Heut morgen erst mal wieder an die Hexametrisierung der Vierten. Ich bekäm sie heute gern fertig. Mittags und nachmittags will ich für die Zwillinge dasein, damit die Geliebte einmal Luft für sich selbst hat. Und will mit meinem Jungen sein, der gestern einen heftigen, mir höchst angenehmen Anfall von Ehrgeiz hatte, und zusammen mit ihm arbeiten: er an seiner Grundschul-Mathematik, ich an meinen Texten. Ein schöne Vorstellung: Er sitzt in der Arbeitswohnung am Arbeitstisch der Zimmermitte, ich am Schreibtisch, und beide arbeiten wir – der Siebenjährige und sein Vater – entschieden unser beider Vornahmen ab.
Guten Morgen.

9.44 Uhr:
Nun bin ich d o c h nicht an die Hexameter gegangen, sondern habe mich einmal wieder >>>> mit Ungaretti beschäftigt. Die Frage, weshalb mich einige mehr oder minder locker mit dem Faschismus assoziierte Autoren so reizen (D‘Annunzio, Pound, Benn, Ungaretti usw., auch Richard Wagner), läßt sich vielleicht dahingehend beantworten, daß ich wie sie Welt ästhetisch, nicht aber moralisch wahrnehme – was mit der Lebensform zu tun hat, die die künstlerische Tätigkeit i s t – daher rühren wahrscheinlich auch die Affinitäten dieser Künstler zu den faschistischen Systemen, die das oft eben auch taten. Verkannt wird hierbei, daß die künstlerische Wahrnehmung von Welt auf gar keinen Fall eine politische Wahrnehmung sein darf. Was für Kunst unbedingt g i l t, gilt für Regierungsformen n i c h t. Diese Lehre ist aus der Vergangenheit zu ziehen (und in manchem Kommunismus oder anderen ideologisch, bzw. religiös fundierten Systemen auch noch aus der direkten Gegenwart).

[Poetologie.
Politik & Kunst.]

1 thought on “Arbeitsjournal.
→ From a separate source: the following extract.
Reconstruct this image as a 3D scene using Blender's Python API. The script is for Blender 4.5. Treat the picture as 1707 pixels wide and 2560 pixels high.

Sonnabend, der 31. März 2007.

  1. “Du holst dir die produktive Kraft immer aus dem Kampf, immer aus dem Streit”, sagt Eisenhauer, “wahrscheinlich wärest du künstlerisch völlig gelähmt, b e k ä m e st du die dir doch so nötige Anerkennung.”

    Das verwundert überhaupt nicht. >>> Characterschicksal nannten Sie das einmal sehr treffend. Sie s u c h e n sich ja stets und immer wieder – teils bewusst, teils unbewusst – aufs Neue Konflikte (was dem Charakter geschuldet ist), weil Sie instinktiv w i s s e n, dass sie Voraussetzung und Energiequelle sind für das Werk. Ähnliches sagte ich Ihnen kürzlich in Bamberg – bezogen auf Frauen.